Если мы обернемся на свой житейский путь, обозрим его «запутанный, как в лабиринте, ход» и перед нами откроется столько упущенного счастья, столько навлеченных на себя бед, то упреки по собственному адресу легко могут оказаться чрезмерными. Ведь наше житейское поприще вовсе не дело исключительно наших рук, — это продукт двух факторов, именно — ряда событий и ряда наших решений, причем оба эти ряда постоянно друг с другом переплетаются и друг друга видоизменяют. Сюда присоединяется еще, что в обоих рядах наш горизонт всегда бывает очень ограничен, так как мы не можем уже заранее предсказывать своих решений, а еще того менее способны предвидеть события: и те, и другие становятся нам как следует известны собственно тогда лишь, когда они переходят в наличную действительность. По этой причине, пока наша цель еще далека, мы никогда не можем плыть прямо на нее, а направляем свой путь к ней лишь приблизительно и с помощью предположений, то есть часто принуждены бываем лавировать. Именно: все, что в наших силах, — это постоянно сообразовывать решения с наличными обстоятельствами в надежде, что они будут удачны и приблизят нас к главной цели. Таким образом, по большей части, события и наши основные стремления можно сравнить с двумя в разные стороны направленными силами, — возникающая отсюда диагональ и представляет собой наш житейский путь.

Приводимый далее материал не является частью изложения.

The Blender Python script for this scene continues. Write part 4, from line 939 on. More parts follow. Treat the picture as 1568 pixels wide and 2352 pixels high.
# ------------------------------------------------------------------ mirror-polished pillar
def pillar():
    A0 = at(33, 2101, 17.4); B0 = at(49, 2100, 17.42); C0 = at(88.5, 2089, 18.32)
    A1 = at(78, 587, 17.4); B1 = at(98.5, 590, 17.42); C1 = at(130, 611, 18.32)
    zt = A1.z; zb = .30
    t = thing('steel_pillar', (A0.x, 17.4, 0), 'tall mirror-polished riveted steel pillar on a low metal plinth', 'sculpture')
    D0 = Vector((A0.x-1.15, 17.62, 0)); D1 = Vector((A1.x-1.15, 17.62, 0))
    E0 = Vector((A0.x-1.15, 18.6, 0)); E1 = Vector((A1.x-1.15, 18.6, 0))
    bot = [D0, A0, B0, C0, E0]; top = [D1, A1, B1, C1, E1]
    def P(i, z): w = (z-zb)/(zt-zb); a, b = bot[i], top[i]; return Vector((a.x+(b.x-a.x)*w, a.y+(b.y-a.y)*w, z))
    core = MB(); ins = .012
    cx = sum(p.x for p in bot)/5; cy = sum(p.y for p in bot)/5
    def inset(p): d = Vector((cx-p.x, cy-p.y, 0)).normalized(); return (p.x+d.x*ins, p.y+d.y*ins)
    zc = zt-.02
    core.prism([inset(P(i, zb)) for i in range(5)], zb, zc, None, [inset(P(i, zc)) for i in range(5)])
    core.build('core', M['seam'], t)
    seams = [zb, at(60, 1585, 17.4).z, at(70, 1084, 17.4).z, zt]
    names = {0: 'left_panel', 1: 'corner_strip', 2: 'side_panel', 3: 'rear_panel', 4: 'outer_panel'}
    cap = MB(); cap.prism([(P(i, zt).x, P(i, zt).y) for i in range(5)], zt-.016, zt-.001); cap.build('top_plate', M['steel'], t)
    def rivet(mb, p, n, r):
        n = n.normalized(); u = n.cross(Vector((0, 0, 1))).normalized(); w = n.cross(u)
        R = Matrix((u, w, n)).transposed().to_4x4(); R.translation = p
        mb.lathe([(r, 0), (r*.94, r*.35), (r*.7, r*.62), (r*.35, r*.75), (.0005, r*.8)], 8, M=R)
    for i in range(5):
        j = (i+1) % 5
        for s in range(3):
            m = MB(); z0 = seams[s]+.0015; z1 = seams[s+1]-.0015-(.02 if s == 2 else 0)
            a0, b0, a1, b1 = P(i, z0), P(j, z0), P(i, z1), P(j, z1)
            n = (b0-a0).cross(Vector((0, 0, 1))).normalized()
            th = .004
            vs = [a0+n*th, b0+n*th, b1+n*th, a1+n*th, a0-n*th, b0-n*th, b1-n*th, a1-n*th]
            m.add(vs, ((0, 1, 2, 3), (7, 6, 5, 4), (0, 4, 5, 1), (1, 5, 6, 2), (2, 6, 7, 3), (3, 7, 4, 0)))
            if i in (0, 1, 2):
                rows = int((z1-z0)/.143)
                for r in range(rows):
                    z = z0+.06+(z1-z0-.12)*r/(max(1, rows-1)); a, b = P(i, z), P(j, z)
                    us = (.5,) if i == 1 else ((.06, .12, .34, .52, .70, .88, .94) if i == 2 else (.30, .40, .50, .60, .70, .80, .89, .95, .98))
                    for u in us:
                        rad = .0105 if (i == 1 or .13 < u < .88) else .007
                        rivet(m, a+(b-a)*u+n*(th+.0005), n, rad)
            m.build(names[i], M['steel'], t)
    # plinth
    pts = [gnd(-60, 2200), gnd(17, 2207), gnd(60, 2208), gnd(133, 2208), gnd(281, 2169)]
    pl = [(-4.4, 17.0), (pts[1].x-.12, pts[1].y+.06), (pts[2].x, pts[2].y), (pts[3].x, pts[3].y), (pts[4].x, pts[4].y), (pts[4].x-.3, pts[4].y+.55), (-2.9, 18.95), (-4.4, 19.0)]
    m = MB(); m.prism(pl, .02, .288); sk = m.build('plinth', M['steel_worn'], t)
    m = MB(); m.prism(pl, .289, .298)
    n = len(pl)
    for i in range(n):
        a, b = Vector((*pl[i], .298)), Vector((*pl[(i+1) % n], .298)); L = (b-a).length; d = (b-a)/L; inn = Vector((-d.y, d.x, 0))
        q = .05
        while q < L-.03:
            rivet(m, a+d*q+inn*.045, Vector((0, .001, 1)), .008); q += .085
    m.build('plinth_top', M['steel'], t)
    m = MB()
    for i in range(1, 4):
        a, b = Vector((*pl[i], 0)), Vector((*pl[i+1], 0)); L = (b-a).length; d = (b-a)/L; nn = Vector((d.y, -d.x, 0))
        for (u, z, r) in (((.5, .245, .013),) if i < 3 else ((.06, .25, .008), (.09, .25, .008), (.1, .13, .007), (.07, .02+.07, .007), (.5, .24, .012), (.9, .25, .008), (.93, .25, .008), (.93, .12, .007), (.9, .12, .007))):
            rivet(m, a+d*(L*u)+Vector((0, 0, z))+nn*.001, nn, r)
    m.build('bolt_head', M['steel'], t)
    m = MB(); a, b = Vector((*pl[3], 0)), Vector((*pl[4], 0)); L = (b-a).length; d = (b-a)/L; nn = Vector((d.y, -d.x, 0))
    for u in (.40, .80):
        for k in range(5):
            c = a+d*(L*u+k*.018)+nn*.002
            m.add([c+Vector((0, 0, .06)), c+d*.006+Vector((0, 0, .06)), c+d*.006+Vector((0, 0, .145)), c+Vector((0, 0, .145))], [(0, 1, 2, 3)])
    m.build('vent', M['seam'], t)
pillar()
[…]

А что люди обыкновенно называют судьбой, это большей частью просто их собственные глупые выходки ‹…› если за дурные дела мы поплатимся лишь на том свете, то за глупые, во всяком случае, уже на этом, хотя и случается, что иной раз кару правосудия заменяет милость.

Глава VI. О различии между возрастами

Счастью детства способствует ‹…› следующее. Как в начале весны все листья имеют одинаковую окраску и почти одинаковую форму, точно так же и мы в раннем детстве все похожи друг на друга и поэтому отлично между собой сходимся. Но с наступлением зрелости мы начинаем взаимно отдаляться, притом все больше и больше, подобно радиусам круга.